Sunday, June 24, 2007

Bethinking Boyhood


When I was young, I often daydreamed about coming of age and partaking in all of the corresponding activities that being a fully fledged "big boy" implied. Now that I think back, though, I find that my old reveries were never very representative of anything that even resembled adult life. I used to think that being a "grown up" equated to exploring the heavens in a space ship, righting man's greatest injustices with the use of my personally construced time machine, and defeating Draco the Dragon King with the help of Captain America's shield and Inigo Montoya's six fingered sword. All of this, of course, was done without mother's permission and in the span of one weekend, which, only in my wildest fantasies ever included Sunday, since Sundays were always reserved for the double whammy of little boy blight: homework and baths. If you're thinking, "Jesse... that's ridiculous... there's nothing grown up about those daydreams," I now redirect you back to two important points: the fact that I was acting without my mother's accord, and the fact that I was playing on a Sunday. That, I was certain at the time, was what being an adult meant.
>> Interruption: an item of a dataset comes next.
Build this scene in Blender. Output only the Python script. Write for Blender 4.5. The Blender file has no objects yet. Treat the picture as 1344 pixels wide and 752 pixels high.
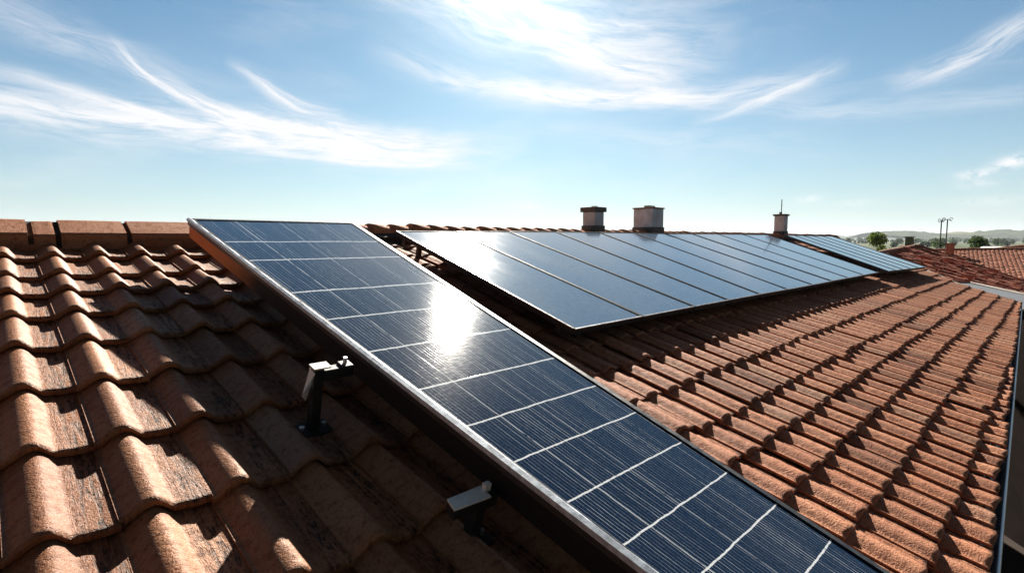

It turns out, however, that the real adulthood is extremely dissimilar from the one I had crafted in my mind's eye those many years ago. I have reluctantly come to find that adulthood encapsulates much more than simply being the leader of the free Sunday world and enjoying autonomy from mommy-dearest. Instead of timeline conquests and dragon slayings, growing up has entailed the likes of finding summer jobs, doing taxes, and rotating the whites. Because of reality's failure to live up to my childhood standards, something I never considered possible is taking place quite often. Now, instead of fully focusing on my condensed calculus class and washing my car, I find myself daydreaming of being a little boy again. It doesn't take much to throw my mind into a rampant flashback of old adventures with my trusty wooden sword and shield. Interesting cloud formations, the smell of dirt and pine, and even the simple sound of the ice cream truck approaching... all of these things send me back.

I have recently considered the irony of the situation: a boy daydreaming of the freedoms of being a young man... a young man daydreaming of the unburdened life that used to be his. Of course, I would much rather be 23 than 8, and I'd never give up my wife and all of the other countless blessings and responsibilities that I've been fortunate enough to ascertain, but I can't deny how much my childhood memories mean to me. I think I'm pretty lucky to be able to dig to the bottom of my mind's toy box, pick up an old memory, dust it off, and smile with fondness in my heart and soul. I think I'm even luckier because these nostalgic happy-hauntings seem to occur rather frequently. Becca just says I might have A.D.D. She's probably right, too; she's a genius. Anyway- whatever the case may be, I've made one life or death decision as of the late: I need another wooden sword.

Saturday, June 23, 2007

Assimilation


I am sad to announce that this is the first of what is inevitably many blog entries. It seems 2004 has finally caught up with me. My futile attempts to fight "Blog Nation" have finally ceased. I have been overpowered. I have been defeated.
Anyway- it's nice to be here, in a way. I feel like I've been plugged into the matrix. I now have the ability to share my most intimate and sincere thoughts and concerns with the likes of Dong-Sun, my South Korean stalker. HOORAH!!!